**EXERCISE DIRECTIONS**
Write the records below out in full, character for character, with no pictures.

**RECORDS SUPPLIED**
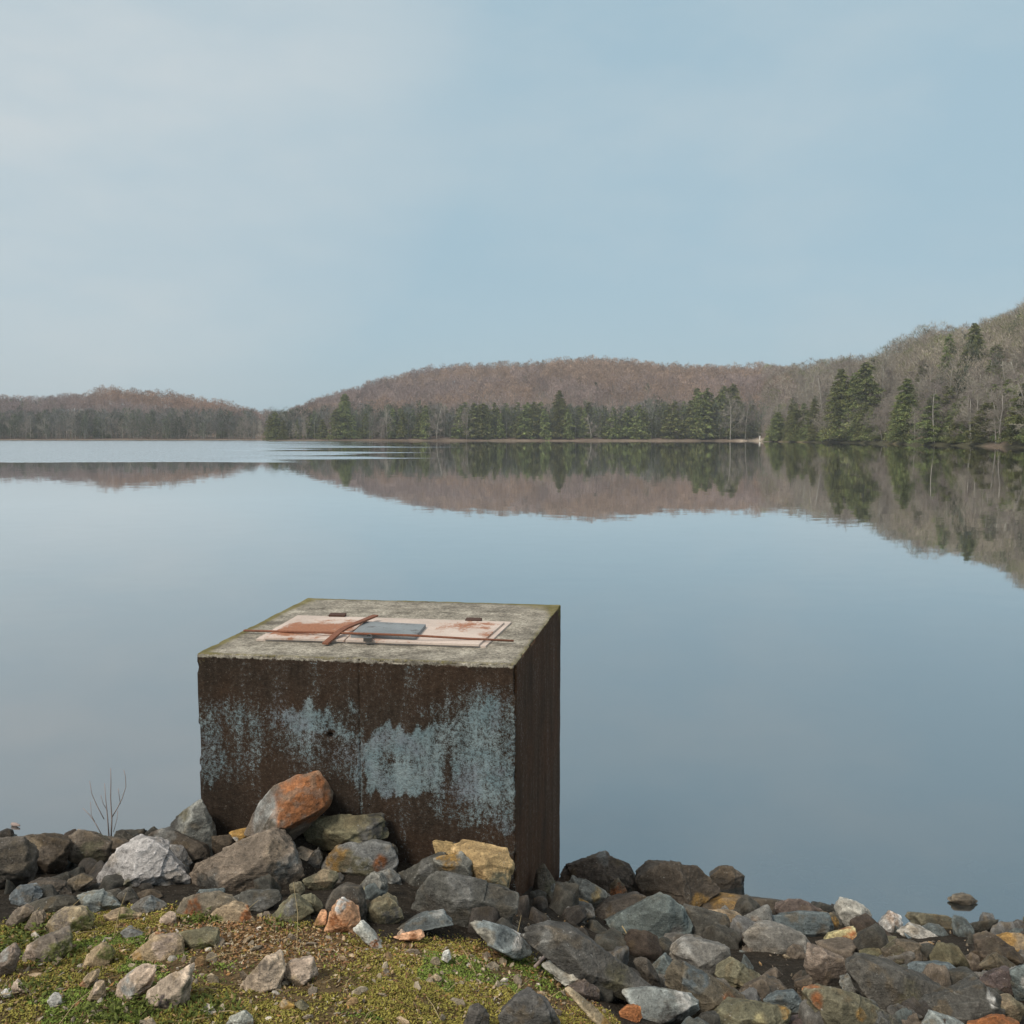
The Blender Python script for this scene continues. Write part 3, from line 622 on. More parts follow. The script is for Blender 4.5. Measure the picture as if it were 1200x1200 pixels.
pal = np.array([[.30, .18, .08], [.40, .29, .15], [.22, .12, .055], [.45, .37, .24], [.16, .11, .065], [.34, .19, .065]])
cl = pal[rng.integers(0, 6, len(x))]*rng.uniform(.6, 1.25, (len(x), 1))
V, F, T = quad_cloud(x, y, ground_z(x, y) + rng.uniform(.001, .007, len(x)), rng.uniform(.0025, .0068, len(x)), 1.0, cl, 1.4)
tag(obj('leaf_litter', mesh_np('leaf_litter', V, F, M_LEAF, False, T)), 'brown dead leaf crumbs strewn over the mossy bank', 'leaf litter', kind='stuff')

# gravel
def gravel(n):
    v0, f0 = ico(1); xs, ys = scatter_xy(n, yhi=4.0)
    n2 = n//6; xr = rng.uniform(-.3, 3.0, n2); yr = rng.uniform(2.9, 5.5, n2); k = (yr > grass_lim(xr)) & ~in_box(xr, yr, .02)
    xs = np.concatenate([xs, xr[k]]); ys = np.concatenate([ys, yr[k]])
    Vs, Fs, Cs = [], [], []; pal = np.array([[.27, .22, .16], [.2, .16, .11], [.34, .25, .16], [.15, .12, .09], [.42, .37, .31], [.25, .16, .08], [.22, .18, .13]])
    for i, (x, y) in enumerate(zip(xs, ys)):
        s = .0035*math.exp(abs(rng.normal(0, .75))); s = min(s, .02)
        A = rng.normal(size=(3, 3)); Q, _ = np.linalg.qr(A)
        P = v0*(1 + .28*(vnoise(v0*1.6 + i*3.1, 4)[:, None] - .5)*2)*np.array([1.25, 1, .7])
        P = P*np.array([1.2, 1, .62])
        P = P @ Q.T * s + np.array([x, y, ground_z(x, y) + s*.25])
        Vs.append(P); Fs.append(f0 + i*len(v0)); Cs.append(np.repeat(pal[rng.integers(0, 7)][None]*rng.uniform(.6, 1.15), len(v0), 0))
    return np.concatenate(Vs), np.concatenate(Fs), np.concatenate(Cs)
V, F, T = gravel(4000)
tag(obj('gravel', mesh_np('gravel', V, F, M_ROCK, False, T)), 'loose gravel scattered over the mossy bank', 'gravel', kind='stuff')

# dry stalks
mb = MB()
x, y = scatter_xy(240)
for (a, b) in list(zip(x, y))[:210]:
    th = random.uniform(0, 6.28); L = random.uniform(.03, .13); z = ground_z(np.array(a), np.array(b)) + .004
    p = np.array([a, b, z]); dr = np.array([math.cos(th), math.sin(th), random.uniform(-.02, .35) + (random.random() < .25)*random.uniform(.3, 1.2)])
    pts = [p, p + dr*L*.5 + np.array([0, 0, .008]), p + dr*L + np.array([random.uniform(-.02, .02), 0, .002])]
    mb.tube(pts, [.0013, .0012, .0006], 4)
t = NT('dry_straw'); t.principled((.36, .28, .15), .9); M_STRAW = t.m
tag(obj('dry_stalks', mb.mesh('dry_stalks', M_STRAW)), 'dry straw coloured stalks lying on the moss', 'dry stalks', kind='stuff')
# green weeds tufts near the left edge
wx, wy, wz, wc = [], [], [], []
for (px, py, n, r) in ((30, 1098, 300, .09), (60, 1085, 220, .07), (10, 1112, 260, .08), (190, 1185, 260, .07), (330, 1090, 60, .05), (150, 1190, 200, .08), (245, 1192, 260, .07), (375, 1079, 0, .01), (240, 1083, 220, .06), (120, 1190, 160, .06), (35, 1162, 200, .07), (75, 1130, 160, .08)):
    d = hit(px, py, lo=1.8); q = at_y(px, py, d)
    a = rng.normal(0, r, n); b = rng.normal(0, r*.7, n)
    wx.append(q[0]+a); wy.append(d+b); wz.append(rng.uniform(.004, .04, n)*np.exp(-(a*a+b*b)/(r*r)/1.5)); wc.append(np.array([.10, .125, .028])*rng.uniform(.5, 1.4, (n, 1)))
x = np.concatenate(wx); y = np.concatenate(wy); z = ground_z(x, y) + np.concatenate(wz); cl = np.concatenate(wc)
V, F, T = quad_cloud(x, y, z, rng.uniform(.003, .008, len(x)), .2, cl, 1.6)
tag(obj('weeds', mesh_np('weeds', V, F, M_LEAF, False, T)), 'low green weeds sprouting from the moss', 'weeds', kind='stuff')

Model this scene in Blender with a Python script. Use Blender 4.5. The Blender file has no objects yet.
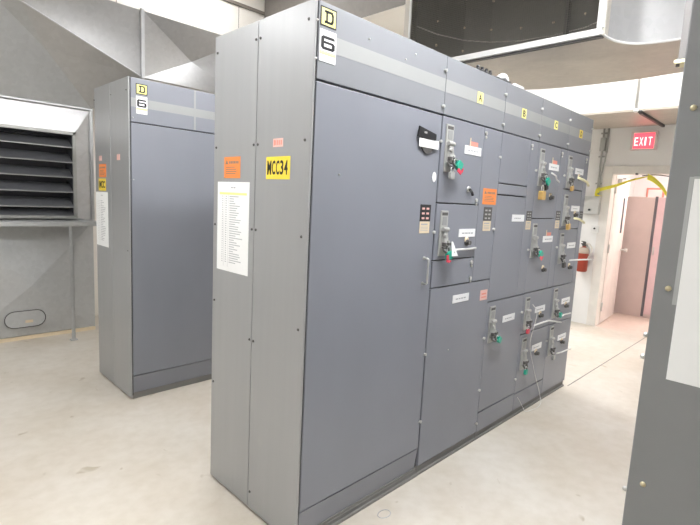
import bpy, bmesh, math, random
from mathutils import Vector, Matrix
random.seed(7)
S = bpy.context.scene
COL = S.collection
PI = math.pi

# ---------------------------------------------------------------- materials
def new_mat(name):
    m = bpy.data.materials.new(name); m.use_nodes = True
    nt = m.node_tree
    return m, nt, nt.nodes['Principled BSDF']

def paint(name, c, rough=.45, metal=0., var=.06, scale=6., stretch=(1,1,1), spec=.5, bump=0., bscale=60.):
    m, nt, b = new_mat(name)
    tc = nt.nodes.new('ShaderNodeTexCoord'); mp = nt.nodes.new('ShaderNodeMapping')
    mp.inputs['Scale'].default_value = stretch
    nz = nt.nodes.new('ShaderNodeTexNoise'); nz.inputs['Scale'].default_value = scale; nz.inputs['Detail'].default_value = 5
    rp = nt.nodes.new('ShaderNodeValToRGB')
    rp.color_ramp.elements[0].position = .3; rp.color_ramp.elements[1].position = .7
    rp.color_ramp.elements[0].color = tuple(x*(1-var) for x in c)+(1,)
    rp.color_ramp.elements[1].color = tuple(min(1, x*(1+var)) for x in c)+(1,)
    L = nt.links.new
    L(tc.outputs['Object'], mp.inputs['Vector']); L(mp.outputs['Vector'], nz.inputs['Vector'])
    L(nz.outputs['Fac'], rp.inputs['Fac']); L(rp.outputs['Color'], b.inputs['Base Color'])
    b.inputs['Roughness'].default_value = rough; b.inputs['Metallic'].default_value = metal
    b.inputs['Specular IOR Level'].default_value = spec
    if bump:
        n2 = nt.nodes.new('ShaderNodeTexNoise'); n2.inputs['Scale'].default_value = bscale
        L(mp.outputs['Vector'], n2.inputs['Vector'])
        bp = nt.nodes.new('ShaderNodeBump'); bp.inputs['Strength'].default_value = bump; bp.inputs['Distance'].default_value = .004
        L(n2.outputs['Fac'], bp.inputs['Height']); L(bp.outputs['Normal'], b.inputs['Normal'])
    return m

def galv(name, c, rough=.38, metal=.75, scale=28.):
    m, nt, b = new_mat(name)
    L = nt.links.new
    tc = nt.nodes.new('ShaderNodeTexCoord')
    vo = nt.nodes.new('ShaderNodeTexVoronoi'); vo.inputs['Scale'].default_value = scale
    nz = nt.nodes.new('ShaderNodeTexNoise'); nz.inputs['Scale'].default_value = 2.2; nz.inputs['Detail'].default_value = 6
    L(tc.outputs['Object'], vo.inputs['Vector']); L(tc.outputs['Object'], nz.inputs['Vector'])
    mx = nt.nodes.new('ShaderNodeMix'); mx.data_type = 'FLOAT'; mx.inputs[0].default_value = .75
    L(vo.outputs['Color'], mx.inputs[2]); L(nz.outputs['Fac'], mx.inputs[3])
    rp = nt.nodes.new('ShaderNodeValToRGB')
    rp.color_ramp.elements[0].position = .25; rp.color_ramp.elements[1].position = .75
    rp.color_ramp.elements[0].color = tuple(x*.9 for x in c)+(1,); rp.color_ramp.elements[1].color = tuple(min(1, x*1.08) for x in c)+(1,)
    L(mx.outputs[0], rp.inputs['Fac']); L(rp.outputs['Color'], b.inputs['Base Color'])
    b.inputs['Metallic'].default_value = metal; b.inputs['Roughness'].default_value = rough
    return m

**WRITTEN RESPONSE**
The Blender Python script for this scene continues. Write part 3, from line 622 on. More parts follow. The script is for Blender 4.5. Measure the picture as if it were 1200x1200 pixels.
pal = np.array([[.30, .18, .08], [.40, .29, .15], [.22, .12, .055], [.45, .37, .24], [.16, .11, .065], [.34, .19, .065]])
cl = pal[rng.integers(0, 6, len(x))]*rng.uniform(.6, 1.25, (len(x), 1))
V, F, T = quad_cloud(x, y, ground_z(x, y) + rng.uniform(.001, .007, len(x)), rng.uniform(.0025, .0068, len(x)), 1.0, cl, 1.4)
tag(obj('leaf_litter', mesh_np('leaf_litter', V, F, M_LEAF, False, T)), 'brown dead leaf crumbs strewn over the mossy bank', 'leaf litter', kind='stuff')

# gravel
def gravel(n):
    v0, f0 = ico(1); xs, ys = scatter_xy(n, yhi=4.0)
    n2 = n//6; xr = rng.uniform(-.3, 3.0, n2); yr = rng.uniform(2.9, 5.5, n2); k = (yr > grass_lim(xr)) & ~in_box(xr, yr, .02)
    xs = np.concatenate([xs, xr[k]]); ys = np.concatenate([ys, yr[k]])
    Vs, Fs, Cs = [], [], []; pal = np.array([[.27, .22, .16], [.2, .16, .11], [.34, .25, .16], [.15, .12, .09], [.42, .37, .31], [.25, .16, .08], [.22, .18, .13]])
    for i, (x, y) in enumerate(zip(xs, ys)):
        s = .0035*math.exp(abs(rng.normal(0, .75))); s = min(s, .02)
        A = rng.normal(size=(3, 3)); Q, _ = np.linalg.qr(A)
        P = v0*(1 + .28*(vnoise(v0*1.6 + i*3.1, 4)[:, None] - .5)*2)*np.array([1.25, 1, .7])
        P = P*np.array([1.2, 1, .62])
        P = P @ Q.T * s + np.array([x, y, ground_z(x, y) + s*.25])
        Vs.append(P); Fs.append(f0 + i*len(v0)); Cs.append(np.repeat(pal[rng.integers(0, 7)][None]*rng.uniform(.6, 1.15), len(v0), 0))
    return np.concatenate(Vs), np.concatenate(Fs), np.concatenate(Cs)
V, F, T = gravel(4000)
tag(obj('gravel', mesh_np('gravel', V, F, M_ROCK, False, T)), 'loose gravel scattered over the mossy bank', 'gravel', kind='stuff')

# dry stalks
mb = MB()
x, y = scatter_xy(240)
for (a, b) in list(zip(x, y))[:210]:
    th = random.uniform(0, 6.28); L = random.uniform(.03, .13); z = ground_z(np.array(a), np.array(b)) + .004
    p = np.array([a, b, z]); dr = np.array([math.cos(th), math.sin(th), random.uniform(-.02, .35) + (random.random() < .25)*random.uniform(.3, 1.2)])
    pts = [p, p + dr*L*.5 + np.array([0, 0, .008]), p + dr*L + np.array([random.uniform(-.02, .02), 0, .002])]
    mb.tube(pts, [.0013, .0012, .0006], 4)
t = NT('dry_straw'); t.principled((.36, .28, .15), .9); M_STRAW = t.m
tag(obj('dry_stalks', mb.mesh('dry_stalks', M_STRAW)), 'dry straw coloured stalks lying on the moss', 'dry stalks', kind='stuff')
# green weeds tufts near the left edge
wx, wy, wz, wc = [], [], [], []
for (px, py, n, r) in ((30, 1098, 300, .09), (60, 1085, 220, .07), (10, 1112, 260, .08), (190, 1185, 260, .07), (330, 1090, 60, .05), (150, 1190, 200, .08), (245, 1192, 260, .07), (375, 1079, 0, .01), (240, 1083, 220, .06), (120, 1190, 160, .06), (35, 1162, 200, .07), (75, 1130, 160, .08)):
    d = hit(px, py, lo=1.8); q = at_y(px, py, d)
    a = rng.normal(0, r, n); b = rng.normal(0, r*.7, n)
    wx.append(q[0]+a); wy.append(d+b); wz.append(rng.uniform(.004, .04, n)*np.exp(-(a*a+b*b)/(r*r)/1.5)); wc.append(np.array([.10, .125, .028])*rng.uniform(.5, 1.4, (n, 1)))
x = np.concatenate(wx); y = np.concatenate(wy); z = ground_z(x, y) + np.concatenate(wz); cl = np.concatenate(wc)
V, F, T = quad_cloud(x, y, z, rng.uniform(.003, .008, len(x)), .2, cl, 1.6)
tag(obj('weeds', mesh_np('weeds', V, F, M_LEAF, False, T)), 'low green weeds sprouting from the moss', 'weeds', kind='stuff')

Model this scene in Blender with a Python script. Use Blender 4.5. The Blender file has no objects yet.
import bpy, bmesh, math, random
from mathutils import Vector, Matrix
random.seed(7)
S = bpy.context.scene
COL = S.collection
PI = math.pi

# ---------------------------------------------------------------- materials
def new_mat(name):
    m = bpy.data.materials.new(name); m.use_nodes = True
    nt = m.node_tree
    return m, nt, nt.nodes['Principled BSDF']

def paint(name, c, rough=.45, metal=0., var=.06, scale=6., stretch=(1,1,1), spec=.5, bump=0., bscale=60.):
    m, nt, b = new_mat(name)
    tc = nt.nodes.new('ShaderNodeTexCoord'); mp = nt.nodes.new('ShaderNodeMapping')
    mp.inputs['Scale'].default_value = stretch
    nz = nt.nodes.new('ShaderNodeTexNoise'); nz.inputs['Scale'].default_value = scale; nz.inputs['Detail'].default_value = 5
    rp = nt.nodes.new('ShaderNodeValToRGB')
    rp.color_ramp.elements[0].position = .3; rp.color_ramp.elements[1].position = .7
    rp.color_ramp.elements[0].color = tuple(x*(1-var) for x in c)+(1,)
    rp.color_ramp.elements[1].color = tuple(min(1, x*(1+var)) for x in c)+(1,)
    L = nt.links.new
    L(tc.outputs['Object'], mp.inputs['Vector']); L(mp.outputs['Vector'], nz.inputs['Vector'])
    L(nz.outputs['Fac'], rp.inputs['Fac']); L(rp.outputs['Color'], b.inputs['Base Color'])
    b.inputs['Roughness'].default_value = rough; b.inputs['Metallic'].default_value = metal
    b.inputs['Specular IOR Level'].default_value = spec
    if bump:
        n2 = nt.nodes.new('ShaderNodeTexNoise'); n2.inputs['Scale'].default_value = bscale
        L(mp.outputs['Vector'], n2.inputs['Vector'])
        bp = nt.nodes.new('ShaderNodeBump'); bp.inputs['Strength'].default_value = bump; bp.inputs['Distance'].default_value = .004
        L(n2.outputs['Fac'], bp.inputs['Height']); L(bp.outputs['Normal'], b.inputs['Normal'])
    return m

def galv(name, c, rough=.38, metal=.75, scale=28.):
    m, nt, b = new_mat(name)
    L = nt.links.new
    tc = nt.nodes.new('ShaderNodeTexCoord')
    vo = nt.nodes.new('ShaderNodeTexVoronoi'); vo.inputs['Scale'].default_value = scale
    nz = nt.nodes.new('ShaderNodeTexNoise'); nz.inputs['Scale'].default_value = 2.2; nz.inputs['Detail'].default_value = 6
    L(tc.outputs['Object'], vo.inputs['Vector']); L(tc.outputs['Object'], nz.inputs['Vector'])
    mx = nt.nodes.new('ShaderNodeMix'); mx.data_type = 'FLOAT'; mx.inputs[0].default_value = .75
    L(vo.outputs['Color'], mx.inputs[2]); L(nz.outputs['Fac'], mx.inputs[3])
    rp = nt.nodes.new('ShaderNodeValToRGB')
    rp.color_ramp.elements[0].position = .25; rp.color_ramp.elements[1].position = .75
    rp.color_ramp.elements[0].color = tuple(x*.9 for x in c)+(1,); rp.color_ramp.elements[1].color = tuple(min(1, x*1.08) for x in c)+(1,)
    L(mx.outputs[0], rp.inputs['Fac']); L(rp.outputs['Color'], b.inputs['Base Color'])
    b.inputs['Metallic'].default_value = metal; b.inputs['Roughness'].default_value = rough
    return m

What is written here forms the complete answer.